== TASK INPUTS ==

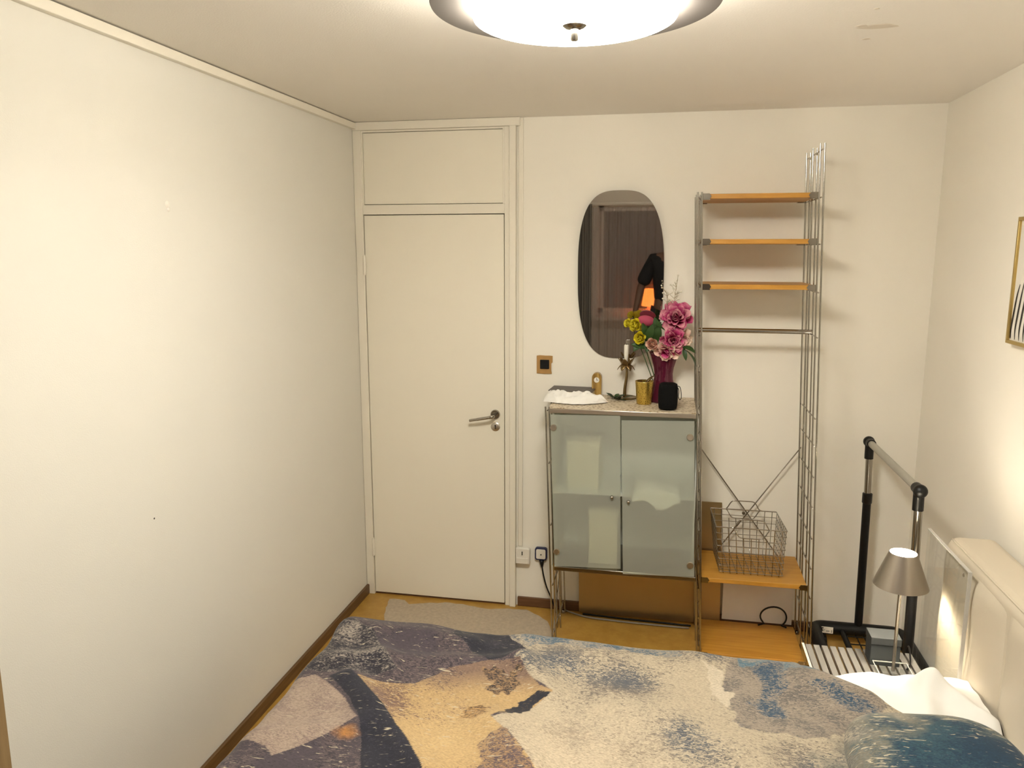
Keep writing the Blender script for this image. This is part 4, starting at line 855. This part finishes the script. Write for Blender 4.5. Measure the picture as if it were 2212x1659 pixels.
def paint(X, Y):
    P = np.stack([X, Y], 1); n = len(X)
    n1, n2, n3 = nz(P, 14, 3.1), nz(P, 14, 9.7), nz(P, 4.5, 1.9)
    f1, f2, f3 = nz(P, 45, 5.5), nz(P, 45, 8.8), nz(P, 8, 6.6)
    Xw, Yw = X+.016*n1+.016*f1, Y+.016*n2+.016*f2
    Xs, Ys = X+.004*n1, Y+.004*n2
    C = lambda *c: np.array(srgb(*c))
    ca = np.tile(C(212, 196, 170), (n, 1)); cb = np.tile(C(132, 122, 114), (n, 1)); th = .525-.12*n3-.10*f3; fl = np.zeros(n)
    def put(poly, a, b, t, sharp=True, f=0.0):
        k = inpoly(Xs if sharp else Xw, Ys if sharp else Yw, poly)
        ca[k] = srgb(*a); cb[k] = srgb(*b); th[k] = t if np.isscalar(t) else t[k]; fl[k] = f
        return k
    # cream side with grey-blue fibres
    t = np.clip((n3+.1)*2.5, 0, 1)[:, None]; cb = cb*(1-t)+C(98, 104, 114)*t
    ks = np.clip(1.15-np.hypot((X-1.38)/.30, (Y+2.0)/.34)+.25*n1+.2*f1, 0, 1)[:, None]; ca = ca*(1-ks)+C(226, 208, 180)*ks; cb = cb*(1-ks)+C(204, 184, 158)*ks
    g = put(GREYPATCH, (178, 164, 148), (122, 116, 112), .53-.10*n1, False)
    h = nz(P, 9, 2.2); k = g & (h > .10+.12*f1); cb[k] = srgb(58, 90, 116); th[k] = .56-.25*h[k]
    put(WHITEPATH, (228, 214, 190), (212, 196, 174), .6, False)
    put(BLUETOP, (84, 112, 134), (190, 178, 160), .50+.14*n1, False)
    k = (Y > -1.40+.03*n1+.02*f1) & (X > 1.85) & (nz(P, 7, 6.1) > -.1); ca[k] = srgb(92, 130, 150); cb[k] = srgb(176, 168, 156); th[k] = .50+.1*n1[k]
    # deep blue towards the pillow, cream flecks around it
    kk = np.hypot((X-2.33)/.27, (Y+2.03)/.30)+.30*n1+.18*n3+.15*f1
    t = np.clip((1.35-kk)/.45, 0, 1)[:, None]; ca = ca*(1-t)+C(92, 112, 118)*t; cb = cb*(1-t)+C(150, 142, 122)*t
    t = np.clip((.98-kk)/.30, 0, 1)[:, None]; ca = ca*(1-t)+C(22, 60, 88)*t; cb = cb*(1-t)+C(48, 88, 104)*t
    k = (kk < 1.35); fl[k] = np.clip(1.0-abs(kk[k]-.85)/.45, 0.1, 1)
    # dark collage side
    lf = inpoly(Xs, Ys, LEFT); t = np.clip(.5+1.6*n3+.6*f3, 0, 1)[:, None]
    la = C(88, 77, 86)*(1-t)+C(144, 124, 120)*t; lb_ = C(44, 40, 54)*(1-t)+C(84, 74, 82)*t
    ca[lf] = la[lf]; cb[lf] = lb_[lf]; th[lf] = (.50-.20*n3-.1*f3)[lf]; fl[lf] = .45
    put(NAVYTOP, (38, 39, 53), (84, 78, 90), .57+.12*n1, True, .35)
    put(SPECK, (46, 43, 56), (182, 170, 158), .535-.1*n1, True, .2)
    put(TAUPE, (190, 168, 150), (162, 140, 130), .52+.12*n1, True, .25)
    put(TAN, (212, 178, 126), (140, 110, 96), .56-.20*n3-.12*f3, True, .40)
    tt = np.clip((Y+1.74+.06*n3+.03*f3)/.12, 0, 1)[:, None]; k = inpoly(Xs, Ys, TAN)
    ca[k] = (ca*(1-tt)+C(150, 122, 104)*tt)[k]; cb[k] = (cb*(1-tt)+C(84, 70, 76)*tt)[k]
    for cx_, cy_, rx_, ry_, c1_, c2_ in ((1.065, -1.81, .045, .04, (196, 152, 96), (88, 68, 52)), (1.135, -1.635, .04, .06, (176, 142, 104), (46, 42, 48)), (1.08, -1.60, .05, .03, (170, 136, 100), (60, 52, 56))):
        k = inpoly(Xs, Ys, TAN) & (np.hypot((X-cx_)/rx_, (Y-cy_)/ry_) < 1+.7*n1+.6*f1); ca[k] = srgb(*c1_); cb[k] = srgb(*c2_); th[k] = .50
    put(PURPB, (180, 144, 108), (108, 92, 96), .49, False, .3)
    put(STREAK, (40, 43, 56), (120, 96, 70), .58, False)
    put(BAND, (36, 37, 53), (66, 62, 76), .57, True, .35)
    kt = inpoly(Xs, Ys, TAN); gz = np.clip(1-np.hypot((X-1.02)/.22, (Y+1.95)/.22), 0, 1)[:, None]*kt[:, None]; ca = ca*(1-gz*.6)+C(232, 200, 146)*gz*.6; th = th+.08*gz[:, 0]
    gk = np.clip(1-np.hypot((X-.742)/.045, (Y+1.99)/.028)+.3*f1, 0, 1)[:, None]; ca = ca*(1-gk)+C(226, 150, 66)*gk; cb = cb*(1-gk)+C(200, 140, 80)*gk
    return ca, cb, th, fl
def set_print(me, X, Y):
    ca, cb, th, fl = paint(X, Y); n = len(X); ca = ca*.68; cb = cb*.68
    for nm, c in (('ca', ca), ('cb', cb)):
        a = me.attributes.new(nm, 'FLOAT_COLOR', 'POINT'); a.data.foreach_set('color', np.concatenate([c, np.ones((n, 1))], 1).astype(np.float32).ravel())
    for nm, c in (('th', th), ('fl', fl)):
        a = me.attributes.new(nm, 'FLOAT', 'POINT'); a.data.foreach_set('value', c.astype(np.float32))
XE, YE, ZD = .495, -1.345, .532        # duvet edges (foot, far side) and height
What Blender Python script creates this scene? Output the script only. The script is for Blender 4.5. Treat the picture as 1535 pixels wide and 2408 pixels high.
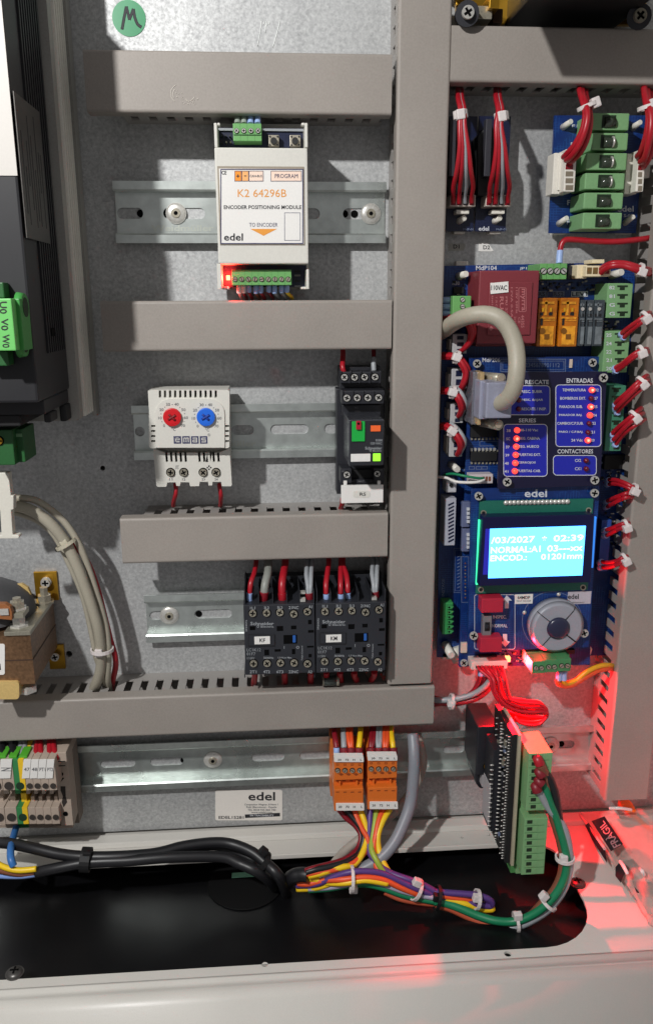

===

▶ [STATED EXERCISE]: All of the material above needs to be restated exactly, with no pictures.

▶ [EXERCISE RESULT]:
Keep writing the Blender script for this image. This is part 4, starting at line 855. This part finishes the script. Write for Blender 4.5. Measure the picture as if it were 2212x1659 pixels.
def paint(X, Y):
    P = np.stack([X, Y], 1); n = len(X)
    n1, n2, n3 = nz(P, 14, 3.1), nz(P, 14, 9.7), nz(P, 4.5, 1.9)
    f1, f2, f3 = nz(P, 45, 5.5), nz(P, 45, 8.8), nz(P, 8, 6.6)
    Xw, Yw = X+.016*n1+.016*f1, Y+.016*n2+.016*f2
    Xs, Ys = X+.004*n1, Y+.004*n2
    C = lambda *c: np.array(srgb(*c))
    ca = np.tile(C(212, 196, 170), (n, 1)); cb = np.tile(C(132, 122, 114), (n, 1)); th = .525-.12*n3-.10*f3; fl = np.zeros(n)
    def put(poly, a, b, t, sharp=True, f=0.0):
        k = inpoly(Xs if sharp else Xw, Ys if sharp else Yw, poly)
        ca[k] = srgb(*a); cb[k] = srgb(*b); th[k] = t if np.isscalar(t) else t[k]; fl[k] = f
        return k
    # cream side with grey-blue fibres
    t = np.clip((n3+.1)*2.5, 0, 1)[:, None]; cb = cb*(1-t)+C(98, 104, 114)*t
    ks = np.clip(1.15-np.hypot((X-1.38)/.30, (Y+2.0)/.34)+.25*n1+.2*f1, 0, 1)[:, None]; ca = ca*(1-ks)+C(226, 208, 180)*ks; cb = cb*(1-ks)+C(204, 184, 158)*ks
    g = put(GREYPATCH, (178, 164, 148), (122, 116, 112), .53-.10*n1, False)
    h = nz(P, 9, 2.2); k = g & (h > .10+.12*f1); cb[k] = srgb(58, 90, 116); th[k] = .56-.25*h[k]
    put(WHITEPATH, (228, 214, 190), (212, 196, 174), .6, False)
    put(BLUETOP, (84, 112, 134), (190, 178, 160), .50+.14*n1, False)
    k = (Y > -1.40+.03*n1+.02*f1) & (X > 1.85) & (nz(P, 7, 6.1) > -.1); ca[k] = srgb(92, 130, 150); cb[k] = srgb(176, 168, 156); th[k] = .50+.1*n1[k]
    # deep blue towards the pillow, cream flecks around it
    kk = np.hypot((X-2.33)/.27, (Y+2.03)/.30)+.30*n1+.18*n3+.15*f1
    t = np.clip((1.35-kk)/.45, 0, 1)[:, None]; ca = ca*(1-t)+C(92, 112, 118)*t; cb = cb*(1-t)+C(150, 142, 122)*t
    t = np.clip((.98-kk)/.30, 0, 1)[:, None]; ca = ca*(1-t)+C(22, 60, 88)*t; cb = cb*(1-t)+C(48, 88, 104)*t
    k = (kk < 1.35); fl[k] = np.clip(1.0-abs(kk[k]-.85)/.45, 0.1, 1)
    # dark collage side
    lf = inpoly(Xs, Ys, LEFT); t = np.clip(.5+1.6*n3+.6*f3, 0, 1)[:, None]
    la = C(88, 77, 86)*(1-t)+C(144, 124, 120)*t; lb_ = C(44, 40, 54)*(1-t)+C(84, 74, 82)*t
    ca[lf] = la[lf]; cb[lf] = lb_[lf]; th[lf] = (.50-.20*n3-.1*f3)[lf]; fl[lf] = .45
    put(NAVYTOP, (38, 39, 53), (84, 78, 90), .57+.12*n1, True, .35)
    put(SPECK, (46, 43, 56), (182, 170, 158), .535-.1*n1, True, .2)
    put(TAUPE, (190, 168, 150), (162, 140, 130), .52+.12*n1, True, .25)
    put(TAN, (212, 178, 126), (140, 110, 96), .56-.20*n3-.12*f3, True, .40)
    tt = np.clip((Y+1.74+.06*n3+.03*f3)/.12, 0, 1)[:, None]; k = inpoly(Xs, Ys, TAN)
    ca[k] = (ca*(1-tt)+C(150, 122, 104)*tt)[k]; cb[k] = (cb*(1-tt)+C(84, 70, 76)*tt)[k]
    for cx_, cy_, rx_, ry_, c1_, c2_ in ((1.065, -1.81, .045, .04, (196, 152, 96), (88, 68, 52)), (1.135, -1.635, .04, .06, (176, 142, 104), (46, 42, 48)), (1.08, -1.60, .05, .03, (170, 136, 100), (60, 52, 56))):
        k = inpoly(Xs, Ys, TAN) & (np.hypot((X-cx_)/rx_, (Y-cy_)/ry_) < 1+.7*n1+.6*f1); ca[k] = srgb(*c1_); cb[k] = srgb(*c2_); th[k] = .50
    put(PURPB, (180, 144, 108), (108, 92, 96), .49, False, .3)
    put(STREAK, (40, 43, 56), (120, 96, 70), .58, False)
    put(BAND, (36, 37, 53), (66, 62, 76), .57, True, .35)
    kt = inpoly(Xs, Ys, TAN); gz = np.clip(1-np.hypot((X-1.02)/.22, (Y+1.95)/.22), 0, 1)[:, None]*kt[:, None]; ca = ca*(1-gz*.6)+C(232, 200, 146)*gz*.6; th = th+.08*gz[:, 0]
    gk = np.clip(1-np.hypot((X-.742)/.045, (Y+1.99)/.028)+.3*f1, 0, 1)[:, None]; ca = ca*(1-gk)+C(226, 150, 66)*gk; cb = cb*(1-gk)+C(200, 140, 80)*gk
    return ca, cb, th, fl
def set_print(me, X, Y):
    ca, cb, th, fl = paint(X, Y); n = len(X); ca = ca*.68; cb = cb*.68
    for nm, c in (('ca', ca), ('cb', cb)):
        a = me.attributes.new(nm, 'FLOAT_COLOR', 'POINT'); a.data.foreach_set('color', np.concatenate([c, np.ones((n, 1))], 1).astype(np.float32).ravel())
    for nm, c in (('th', th), ('fl', fl)):
        a = me.attributes.new(nm, 'FLOAT', 'POINT'); a.data.foreach_set('value', c.astype(np.float32))
XE, YE, ZD = .495, -1.345, .532        # duvet edges (foot, far side) and height
What Blender Python script creates this scene? Output the script only. The script is for Blender 4.5. Treat the picture as 1535 pixels wide and 2408 pixels high.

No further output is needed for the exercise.